US Will Aim to Persuade Others to ‘Call Out’ China Over Uyghurs at UN: Pompeo

US Will Aim to Persuade Others to ‘Call Out’ China Over Uyghurs at UN: Pompeo
Secretary of State Mike Pompeo speaks to the media at the State Department in Washington in a file photograph. (Yuri Gripas/Reuters)
Reuters
9/6/2019
Updated:
9/6/2019

WASHINGTON—U.S. Secretary of State Mike Pompeo said on Sept. 6 the United States would use the United Nations General Assembly this month to persuade countries to help “call out” China over treatment of its Uyghur Muslim minority.

Asked after a speech at Kansas State University how Washington had been promoting an end to the oppression of Uyghurs in China, Pompeo told an audience there: “Insufficiently, because it’s still going on.”

“We are going to have this U.N. General Assembly in the third week in September. We'll do a number of gatherings, where our efforts will be to get other countries to sign up to help us call out this activity,” Pompeo said.

“We want freedom for those folks. We have lots of challenges with China, but this is about their fundamental unalienable rights for those particular individuals.”

Pompeo, an evangelical Christian who has portrayed himself as a champion of religious rights, reiterated past comments, saying that the treatment of the Uyghurs and other Muslim minorities in China “may well end up being one of the worst stains on the world this century.”

“It’s of that magnitude,” he said, adding that the challenge was to “rally the world” against it.

“We have done so today with some success, but not nearly enough, to call this out and work with the Chinese government, to convince them—to convince the Chinese Communist Party—that this isn’t in their best interests ... that it’s not the right way to treat ... other human beings,” Pompeo said.

In his speech, Pompeo charged that over the past two years in its western province of Xinjiang, China had “tried to brainwash coming on one million Uyghur Muslims in internment camps ... to renounce their culture and their faith.”

A Uyghur woman (C) going through an entrance to a bazaar in Hotan, in China's northwest Xinjiang region on May 31, 2019. (Greg Baker/AFP/Getty Images)
A Uyghur woman (C) going through an entrance to a bazaar in Hotan, in China's northwest Xinjiang region on May 31, 2019. (Greg Baker/AFP/Getty Images)

He dismissed Chinese claims that the camps were meant to “educate and to save” people influenced by religious extremism.

Though the United States has ramped up criticism of China’s measures in Xinjiang, it has refrained from responding with sanctions over the issue, amid on-again-off-again talks to resolve a bitter and costly trade war.

The Trump administration has been considering sanctions against Chinese officials, including Xinjiang’s Communist Party chief Chen Quanguo, a member of the Chinese leadership’s powerful politburo, since last year, but has held off amid Chinese threats of retaliation.
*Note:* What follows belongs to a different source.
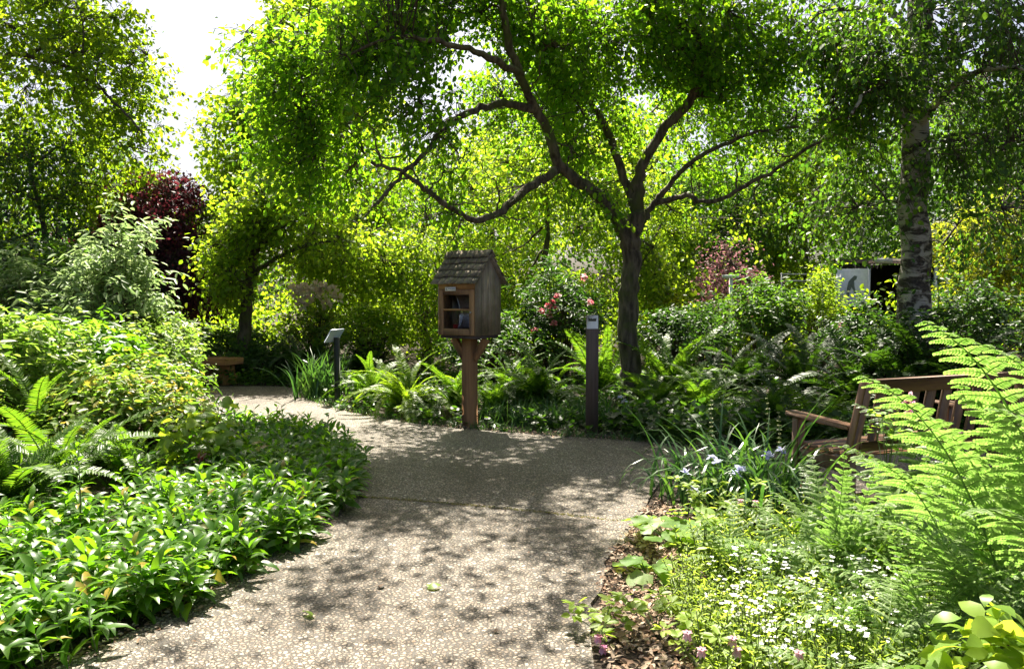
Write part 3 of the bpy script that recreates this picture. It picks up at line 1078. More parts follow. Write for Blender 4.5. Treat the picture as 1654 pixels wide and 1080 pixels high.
# far wood that closes the view: reads as one mass
wb = MB()
g = rng(71)
n = 5200
ax = g.uniform(-26, 26, n)
ay = 29 + g.uniform(-2, 3, n) - np.abs(ax) * .1
top = 7.0 + 1.3 * np.sin(ax * .5) + 1.0 * np.sin(ax * 1.3 + 1)
pxs = CX + ax / ay * FPX
top = np.where((pxs > 215) & (pxs < 440), np.minimum(top, 4.4), top)
az = g.uniform(0, 1, n) ** .8 * top
cl = np.stack([ax, ay, az], 1)
crown_leaves(wb, cl, unit(g.normal(0, 1, (n, 3))), g, 12, .20, .15, .4, .8, .6)
tag(wb.build('far_wood', M['leaf_mid']), 'far green wood closing the view behind the garden', 'wood', kind='stuff')

g = rng(73)
n = 3000
ay = g.uniform(15.5, 25, n)
ax = X(g.uniform(-150, 1800, n), ay)
az = g.uniform(0, 1, n) ** .8 * (1.25 + .45 * np.sin(ax * 1.1 + ay))
wb = MB()
crown_leaves(wb, np.stack([ax, ay, az], 1), unit(g.normal(0, 1, (n, 3)) + UPV), g, 11, .12, .075, .3, .5, .35)
tag(wb.build('far_understory', M['leaf_left']), 'low leafy undergrowth beneath the far trees', 'undergrowth', kind='stuff')

# ------------------------------------------------------------------ shrubs


def make_shrub(name, label, cat, px, d, w, h, leaf, ncl, L, Wd, seed, m=9, low=.1, flowers=None, tmpl='oval', depth=None, dz=0, upn=.9, group=None, droop=.15, rough=.42):
    """mound of leaf rosettes on woody stems"""
    g = rng(seed)
    x = X(px, d)
    root = thing(name, label, cat, (x, d, 0), 0, group)
    dp = depth or w
    dirs = unit(g.normal(0, 1, (ncl, 3)) * np.array([1, 1, .9]))
    dirs[:, 2] = np.abs(dirs[:, 2]) * 1.0 - .25
    r = (1 - .5 * g.uniform(0, 1, (ncl, 1)) ** 2.2) * (1 + rough * vnoise(dirs * 1.0, 3.4, seed)[:, None])
    r = r * np.where(g.uniform(0, 1, (ncl, 1)) < .14, g.uniform(1.1, 1.38, (ncl, 1)), 1)
    ctr = np.array([0, 0, h * (.45 + low * .3)])
    cl = ctr + dirs * r * np.array([w, dp, h * .58])
    cl[:, 2] = np.maximum(cl[:, 2], .06)
    sb = MB()
    base = g.normal(0, .08, (ncl, 3)) * np.array([1, 1, 0])
    k = g.uniform(0, 1, ncl) < .35
    sb.twigs(base[k], (base[k] + cl[k]) / 2 + np.array([0, 0, .1]), cl[k], .010, .003)
    sb.build('stems', M['stem_brown'], root)
    fb = MB()
    out = unit(cl - ctr * .6)
    az = g.uniform(0, 2 * PI, (ncl, m))
    el = g.uniform(-.2, .75, (ncl, m))
    up = unit(out * .6 + UPV * .8)
    s1 = unit(np.cross(up, g.normal(0, 1, (ncl, 3))))
    s2 = np.cross(up, s1)
    D = (np.cos(az) * np.cos(el))[..., None] * s1[:, None] + (np.sin(az) * np.cos(el))[..., None] * s2[:, None] + np.sin(el)[..., None] * up[:, None]
    D[..., 2] -= droop
    N = unit(up[:, None] * upn + g.normal(0, .45, (ncl, m, 3)))
    Pn = cl[:, None] + g.normal(0, L * .45, (ncl, m, 3))
    sz = g.uniform(.65, 1.25, ncl * m)
    fb.leaves(Pn.reshape(-1, 3), D.reshape(-1, 3), N.reshape(-1, 3), L * sz, Wd * sz, tmpl)
    fb.build('foliage', M[leaf], root)
    if flowers:
        fm, nf, fs, where = flowers
        for q in range(nf):
            if where is not None:
                tx, ty = where[q % len(where)]
                c = P(tx, ty, d - dp * .9) - np.array([x, d, 0])
                e = unit(c - ctr)
                c = ctr + e * np.array([w, dp, h * .62]) * 1.0
                c[0] = P(tx, ty, d)[0] - x
                c[2] = P(tx, ty, d - dp * .7)[2]
            else:
                c = cl[g.integers(ncl)] * 1.03
                if c[1] > 0:
                    c[1] = -c[1]
            b = MB()
            npet = 22
            dv = unit(g.normal(0, 1, (npet, 3)) + np.array([0, -.5, .5]))
            b.leaves(c + dv * fs * .3, dv + g.normal(0, .4, (npet, 3)), g.normal(0, 1, (npet, 3)), fs * .7, fs * .6, 'oval')
            b.build('flower', M[fm], root)
    return root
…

A White House official said on Friday that a major speech by Vice President Mike Pence that had been scheduled for June and expected to take a tough line on Beijing had been rescheduled for the fall.

The official, who did not want to be identified, said the tone of the speech would be dictated by the needs of the moment.

Last October, Pence shocked some China watchers with a speech in which he laid out a litany of complaints against Beijing, chastising China for building “an unparalleled surveillance state” and its treatment of the Uyghurs.

China said on Tuesday it had lodged stern representations with the United States about previous comments by Pompeo about Xinjiang.